## What this task involves
Quote the lines exactly, starting with the line that contains "The Blender Python" and ending with the line that contains "link('stem', mtube(dark_m, [(0, 0, 0), (0, 0, 1.57)], .01), o);", and leave out all other lines.

(Entries with scene source code)
* START *
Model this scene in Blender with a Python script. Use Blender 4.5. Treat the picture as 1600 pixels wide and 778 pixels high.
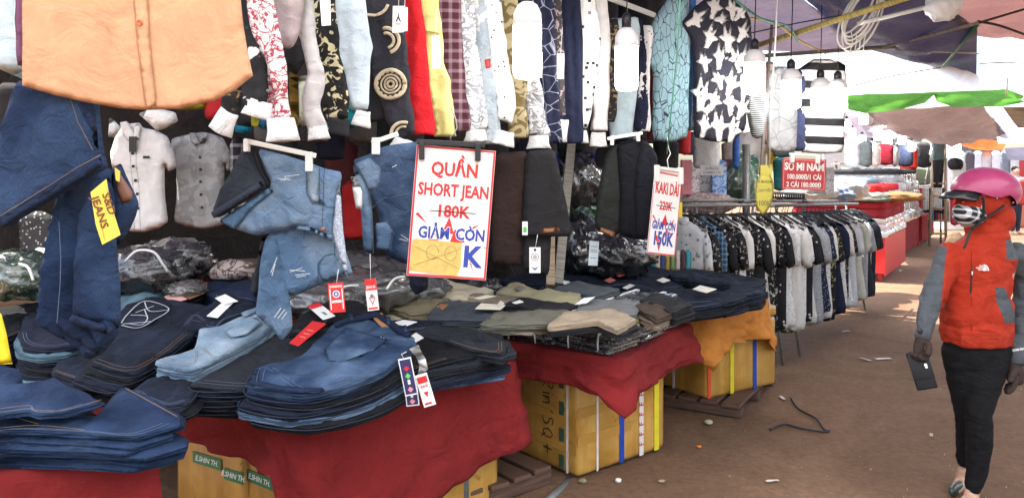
import bpy, bmesh, math, random
import numpy as np
from mathutils import Vector, Matrix, noise
from mathutils.geometry import delaunay_2d_cdt
R = math.radians
rnd = random.Random(7)
for o in list(bpy.data.objects): bpy.data.objects.remove(o)
sc = bpy.context.scene
COL = sc.collection

# ------------------------------------------------------------------ camera
F, CX, HY, H = 1230.0, 800.0, 265.0, 1.6          # focal length (px), principal column, horizon row, eye height
cd = bpy.data.cameras.new('camera'); cam = bpy.data.objects.new('camera', cd); COL.objects.link(cam)
cam.location = (0, 0, H); cam.rotation_euler = (R(90), 0, 0)
cd.sensor_width = 36; cd.lens = 36 * F / 1600; cd.shift_y = -(389 - HY) / 1600
cd.clip_start = .05; cd.clip_end = 2000
sc.camera = cam
# ------------------------------------------------------------------ sky, sun, exposure
SUN_EL, SUN_AZ = R(64), R(-72)                       # azimuth clockwise from +Y
w = bpy.data.worlds.new('World'); sc.world = w; w.use_nodes = True
nt = w.node_tree; bg = nt.nodes['Background']
sk = nt.nodes.new('ShaderNodeTexSky'); sk.sky_type = 'NISHITA'; sk.sun_disc = False
sk.sun_elevation = SUN_EL; sk.sun_rotation = SUN_AZ; sk.dust_density = 3.0; sk.air_density = 1.2
nt.links.new(sk.outputs[0], bg.inputs[0]); bg.inputs[1].default_value = .15
sl = bpy.data.lights.new('sun', 'SUN'); sl.energy = 3.6; sl.angle = R(.5); sl.color = (1, .95, .87)
so = bpy.data.objects.new('sun', sl); COL.objects.link(so)
so.rotation_euler = (Vector((0, 0, 0)) - Vector((math.sin(SUN_AZ) * math.cos(SUN_EL), math.cos(SUN_AZ) * math.cos(SUN_EL), math.sin(SUN_EL)))).to_track_quat('-Z', 'Y').to_euler()
so.location = (8, 6, 30)
sc.view_settings.view_transform = 'Standard'; sc.view_settings.look = 'None'
sc.view_settings.exposure = 2.1; sc.view_settings.gamma = 1
sc.cycles.use_denoising = True
sc.cycles.max_bounces = 7; sc.cycles.diffuse_bounces = 4; sc.cycles.transparent_max_bounces = 8
sc.cycles.sample_clamp_indirect = 6; sc.cycles.caustics_reflective = False; sc.cycles.caustics_refractive = False

# ------------------------------------------------------------------ coordinates (pixel of the 1600x778 photograph + depth -> metres)
def P(px, py, Y): return Vector(((px - CX) / F * Y, Y, H - (py - HY) / F * Y))
def G(px, py, z=0.0):                                # where a line of sight meets a level surface
    Y = F * (H - z) / (py - HY); return Vector(((px - CX) / F * Y, Y, z))
def nz(x, y=0., z=0.): return noise.noise(Vector((x, y, z)))

# ------------------------------------------------------------------ objects
ORG = {}
def link(o, parent=None, org=None):
    COL.objects.link(o); ORG[o.name] = Vector(org) if org is not None else Vector((0, 0, 0))
    if parent is not None:
        o.parent = parent; o.location = ORG[o.name] - ORG[parent.name]
    else: o.location = ORG[o.name]
    return o
def tag(o, label=None, cat=None, group=None, kind=None):
    if label: o['label'] = label
    if cat: o['category'] = cat
    if group: o['group'] = group
    if kind: o['kind'] = kind
    return o
def thing(name, loc, label, cat, group=None):
    return tag(link(bpy.data.objects.new(name, None), None, loc), label, cat, group)
def mesh(name, V, Fc, mats, parent=None, uv=None, smooth=True, mi=None, org=None):
    """one mesh object from world-space vertices"""
    V = np.asarray(V, dtype=float)
    if org is None: org = Vector(((V[:, 0].min() + V[:, 0].max()) / 2, (V[:, 1].min() + V[:, 1].max()) / 2, V[:, 2].min()))
    me = bpy.data.meshes.new(name)
    me.from_pydata((V - np.array(org)).tolist(), [], Fc)
    if not isinstance(mats, (list, tuple)): mats = [mats]
    for m in mats: me.materials.append(m)
    if uv is not None:
        uv = np.asarray(uv, dtype=float); lay = me.uv_layers.new(name='UVMap')
        idx = np.zeros(len(me.loops), dtype=np.int32); me.loops.foreach_get('vertex_index', idx)
        lay.data.foreach_set('uv', uv[idx].astype(np.float32).ravel())
    if smooth: me.polygons.foreach_set('use_smooth', [True] * len(me.polygons))
    if mi is not None: me.polygons.foreach_set('material_index', mi)
    me.update()
    return link(bpy.data.objects.new(name, me), parent, org)
class MB:
    """collects simple shapes of ONE object"""
    def __init__(s): s.V = []; s.F = []; s.U = []
    def add(s, V, Fc, U=None):
        b = len(s.V); s.V += [tuple(v) for v in V]; s.F += [tuple(i + b for i in f) for f in Fc]
        s.U += U if U is not None else [(v[0] + v[1], v[2]) for v in V]
        return s
    def box(s, c, sx, sy, sz, ax=None, bev=0.0):
        """box centred at c, axes ax = (X, Y, Z) unit vectors"""
        X, Y, Z = ax or (Vector((1, 0, 0)), Vector((0, 1, 0)), Vector((0, 0, 1))); c = Vector(c)
        if bev <= 0:
            V = [c + X * (i * sx / 2) + Y * (j * sy / 2) + Z * (k * sz / 2) for k in (-1, 1) for j in (-1, 1) for i in (-1, 1)]
            return s.add(V, [(0, 2, 3, 1), (4, 5, 7, 6), (0, 1, 5, 4), (1, 3, 7, 5), (3, 2, 6, 7), (2, 0, 4, 6)],
                         [((v - c).dot(X) + (v - c).dot(Y), (v - c).dot(Z)) for v in V])
        bm = bmesh.new(); bmesh.ops.create_cube(bm, size=1)
        for v in bm.verts: v.co = Vector((v.co.x * sx, v.co.y * sy, v.co.z * sz))
        bmesh.ops.bevel(bm, geom=list(bm.edges), offset=bev, segments=2, affect='EDGES', profile=.6)
        bm.verts.index_update()
        V = [c + X * v.co.x + Y * v.co.y + Z * v.co.z for v in bm.verts]
        U = [(v.co.x + v.co.y, v.co.z) for v in bm.verts]
        s.add(V, [tuple(v.index for v in f.verts) for f in bm.faces], U); bm.free(); return s
    def tube(s, pts, r, n=8, cap=True, flat=None):
        """tube along a polyline; r one radius or a list; flat=(normal, factor) squashes it"""
        pts = [Vector(p) for p in pts]; k = len(pts); rs = r if isinstance(r, (list, tuple)) else [r] * k
        T = [(pts[min(i + 1, k - 1)] - pts[max(i - 1, 0)]).normalized() for i in range(k)]
        a = Vector((0, 0, 1)) if abs(T[0].z) < .9 else Vector((1, 0, 0))
        N = (a - T[0] * a.dot(T[0])).normalized(); V = []; U = []; L = 0
        for i in range(k):
            N = (N - T[i] * N.dot(T[i])).normalized(); B = T[i].cross(N)
            if i: L += (pts[i] - pts[i - 1]).length
            for j in range(n):
                q = 2 * math.pi * j / n; rr = rs[i]
                if isinstance(rr, (list, tuple)): d = N * (math.cos(q) * rr[0]) + B * (math.sin(q) * rr[1])
                else: d = (N * math.cos(q) + B * math.sin(q)) * rr
                if flat: d = d - flat[0] * (d.dot(flat[0]) * (1 - flat[1]))
                V.append(pts[i] + d); U.append((j / n * .2, L))
        Fc = [(i * n + j, i * n + (j + 1) % n, (i + 1) * n + (j + 1) % n, (i + 1) * n + j) for i in range(k - 1) for j in range(n)]
        if cap: Fc += [tuple(range(n - 1, -1, -1)), tuple((k - 1) * n + j for j in range(n))]
        return s.add(V, Fc, U)
    def lathe(s, c, prof, n=16, ax=None):
        """profile [(r, z)] turned round the Z of ax at c"""
        X, Y, Z = ax or (Vector((1, 0, 0)), Vector((0, 1, 0)), Vector((0, 0, 1))); c = Vector(c); V = []
        for r, z in prof:
            for j in range(n):
                q = 2 * math.pi * j / n; V.append(c + X * (r * math.cos(q)) + Y * (r * math.sin(q)) + Z * z)
        k = len(prof)
        Fc = [(i * n + j, i * n + (j + 1) % n, (i + 1) * n + (j + 1) % n, (i + 1) * n + j) for i in range(k - 1) for j in range(n)]
        Fc += [tuple(range(n - 1, -1, -1)), tuple((k - 1) * n + j for j in range(n))]
        return s.add(V, Fc, [(v[0], v[2]) for v in V])
    def prism(s, pts, d):
        """closed polygon (world points) given thickness by the vector d"""
        k = len(pts); d = Vector(d); V = [Vector(p) for p in pts] + [Vector(p) + d for p in pts]
        return s.add(V, [tuple(range(k)), tuple(range(2 * k - 1, k - 1, -1))] + [(i, k + i, k + (i + 1) % k, (i + 1) % k) for i in range(k)])
    def make(s, name, mats, parent=None, smooth=False, org=None):
        return mesh(name, s.V, s.F, mats, parent, s.U, smooth, None, org)

# ------------------------------------------------------------------ outline -> cloth
def chaikin(p, n=1):
    for _ in range(n):
        q = []
        for i in range(len(p)):
            a, b = p[i], p[(i + 1) % len(p)]
            q += [(a[0] * .89 + b[0] * .11, a[1] * .89 + b[1] * .11), (a[0] * .11 + b[0] * .89, a[1] * .11 + b[1] * .89)]
        p = q
    return p
def resample(p, s):
    q = []
    for i in range(len(p)):
        a, b = p[i], p[(i + 1) % len(p)]; L = math.hypot(b[0] - a[0], b[1] - a[1]); k = max(1, round(L / s))
        for j in range(k):
            t = j / k; q.append((a[0] + (b[0] - a[0]) * t, a[1] + (b[1] - a[1]) * t))
    return q
def area(p): return sum(p[i][0] * p[(i + 1) % len(p)][1] - p[(i + 1) % len(p)][0] * p[i][1] for i in range(len(p))) / 2
def seg_dist(pts, poly):
    pts = np.asarray(pts, float); A = np.asarray(poly, float); B = np.roll(A, -1, 0); D = B - A
    L2 = (D ** 2).sum(1) + 1e-12
    t = (((pts[:, None, :] - A[None]) * D[None]).sum(2) / L2[None]).clip(0, 1)
    return np.sqrt((((A[None] + t[..., None] * D[None]) - pts[:, None, :]) ** 2).sum(2)).min(1)
def inside(pts, poly):
    pts = np.asarray(pts, float); A = np.asarray(poly, float); B = np.roll(A, -1, 0); x, y = pts[:, 0:1], pts[:, 1:2]
    c = ((A[None, :, 1] > y) != (B[None, :, 1] > y)) & (x < (B[None, :, 0] - A[None, :, 0]) * (y - A[None, :, 1]) / (B[None, :, 1] - A[None, :, 1] + 1e-15) + A[None, :, 0])
    return c.sum(1) % 2 == 1
def fill(poly, s):
    """triangulated outline: verts (boundary first), faces, distance of each vert to the outline"""
    if area(poly) < 0: poly = poly[::-1]
    poly = resample(poly, s); A = np.array(poly); lo, hi = A.min(0), A.max(0); pts = []
    ny = int((hi[1] - lo[1]) / (s * .87)) + 1; nx = int((hi[0] - lo[0]) / s) + 1
    for j in range(ny + 1):
        for i in range(nx + 1): pts.append((lo[0] + (i + .5 * (j % 2)) * s, lo[1] + j * s * .87))
    pts = np.array(pts); d = seg_dist(pts, A); pts = pts[inside(pts, A) & (d > .55 * s)]
    vs = [Vector(p) for p in poly] + [Vector(p) for p in pts]
    n = len(poly)
    r = delaunay_2d_cdt(vs, [], [list(range(n))], 1, 1e-7)
    V = np.array([(v.x, v.y) for v in r[0]]); Fc = [tuple(f) for f in r[2]]
    d = seg_dist(V, A)
    Fc = [f if area([V[i] for i in f]) > 0 else f[::-1] for f in Fc]
    return V, Fc, d
def puff(name, poly, frame, thick, mats, parent=None, s=.03, fold=None, sm=1, r=None, org=None, uvo=(0, 0)):
    """closed, padded cloth from an outline in the (U, V) plane of frame = (origin, U, V, N); N faces the viewer"""
    O, U, W, N = frame
    if sm: poly = chaikin(poly, sm)
    V, Fc, d = fill(poly, s); r = r or s * 1.01
    h = np.sqrt(np.clip(1 - (1 - np.clip(d / r, 0, 1)) ** 2, 0, 1)) * thick / 2
    fo = np.array([fold(a, b) for a, b in V]) if fold else np.zeros(len(V))
    bd = d < s * 1e-3
    base = np.array(O)[None] + V[:, 0:1] * np.array(U)[None] + V[:, 1:2] * np.array(W)[None]; NN = np.array(N)[None]
    front = base + (fo + h)[:, None] * NN; back = base + (fo - h)[:, None] * NN
    n = len(V); bi = np.arange(n) + n; bi[bd] = np.arange(n)[bd]
    F2 = [tuple(int(bi[i]) for i in f[::-1]) for f in Fc]
    allV = np.vstack([front, back]); used = np.ones(2 * n, bool); used[n:][bd] = False
    mp = np.cumsum(used) - 1
    faces = Fc + F2; faces = [tuple(int(mp[i]) for i in f) for f in faces]
    uv = np.vstack([V, V])[used] + np.array(uvo)[None]
    if np.dot(np.cross(np.array(U), np.array(W)), np.array(N)) < 0: faces = [f[::-1] for f in faces]
    return mesh(name, allV[used], faces, mats, parent, uv, True, None, org)
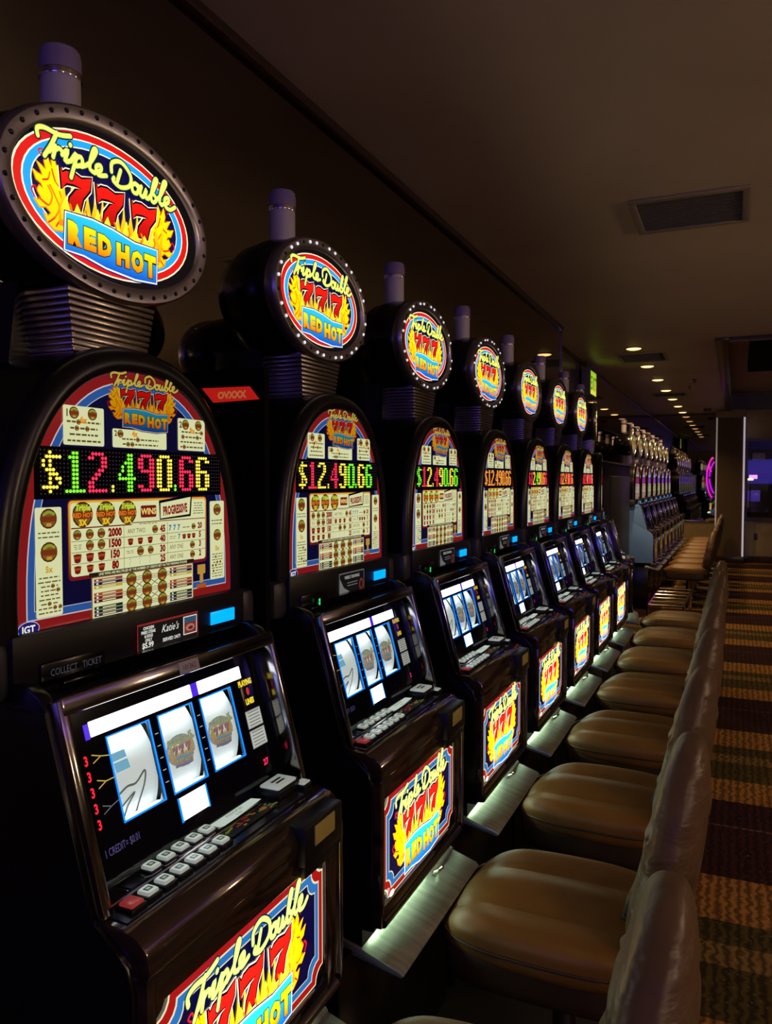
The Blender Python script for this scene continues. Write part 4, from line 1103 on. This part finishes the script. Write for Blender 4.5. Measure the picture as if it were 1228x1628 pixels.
o = link('table_lamp', mlathe(mat('lamp_amber', (.5, .4, .2), .4, emis=(1.0, .7, .2), es=2.2), [(.0, 1.62), (.05, 1.60), (.06, 1.57), (.0, 1.565)], 16)); o.location = (.27, 17.3, 0); tag(o, 'small amber lamp glowing behind the right window', 'lamp')
link('stem', mtube(dark_m, [(0, 0, 0), (0, 0, 1.57)], .01), o); link('foot', mlathe(dark_m, [(.10, 0), (.10, .015), (0, .03)], 18), o)

# ------------------------------------------------------------------ lounge side of the room, out of frame: lights added for chrome and glass to reflect
for x, y in ((3.6, -1.6), (3.6, 1.6), (3.6, 4.8)):  # unseen globes, added to light the ceiling and gild the chrome
    t = empty('pendant_lamp', (x, y, 2.25)); tag(t, {-1.6: 'globe pendant lamp behind the camera', 1.6: 'middle globe pendant lamp over the lounge', 4.8: 'globe pendant lamp farthest along the lounge'}[y], 'lamp', 'globe pendants over the lounge')
    link('globe', cached('globe', lambda: mlathe(mat('globe_glow', (.8, .7, .5), .4, emis=(1.0, .70, .40), es=GLOBE_FILL), [(.14 * math.sin(PI * k / 12), -.14 * math.cos(PI * k / 12)) for k in range(13)], 20)), t)
    link('cord', cached('cord', lambda: mtube(dark_m, [(0, 0, .13), (0, 0, .65)], .006)), t)
t = empty('lounge_screen', (.55, -3.6, 1.95)); tag(t, 'wide blue violet lit screen hanging behind the camera', 'screen')
link('frame', mbox(dark_m, -1.05, 1.05, -.05, .0, -.55, .55, bev=.01), t); link('lit_face', mbox(mat('screen_blue_violet', (.05, .05, .05), .2, emis=(.14, .09, 1.0), es=3.5), -1.0, 1.0, .0, .01, -.50, .50, bev=.003), t)
link('hanger', boxes(dark_m, [(-.6, -.56, -.04, -.01, .5, .95), (.56, .6, -.04, -.01, .5, .95)]), t)
t = empty('neon_run', (2.6, 2.0, 2.72)); tag(t, 'long violet neon tube along the lounge ceiling', 'neon sign')
link('neon_tube', mtube(mat('neon_violet', (.1, .1, .1), .3, emis=(.22, .05, 1.0), es=VIOLET_TUBE), [(0, -5, 0), (0, 3, 0)], .03, 10), t)  # out-of-frame tube, added for violet reflections
link('clip', boxes(dark_m, [(-.01, .01, -3, -2.98, .02, .175), (-.01, .01, 3, 3.02, .02, .175)]), t)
* END *
## The reply
The Blender Python script for this scene continues. Write part 4, from line 1103 on. This part finishes the script. Write for Blender 4.5. Measure the picture as if it were 1228x1628 pixels.
o = link('table_lamp', mlathe(mat('lamp_amber', (.5, .4, .2), .4, emis=(1.0, .7, .2), es=2.2), [(.0, 1.62), (.05, 1.60), (.06, 1.57), (.0, 1.565)], 16)); o.location = (.27, 17.3, 0); tag(o, 'small amber lamp glowing behind the right window', 'lamp')
link('stem', mtube(dark_m, [(0, 0, 0), (0, 0, 1.57)], .01), o); link('foot', mlathe(dark_m, [(.10, 0), (.10, .015), (0, .03)], 18), o)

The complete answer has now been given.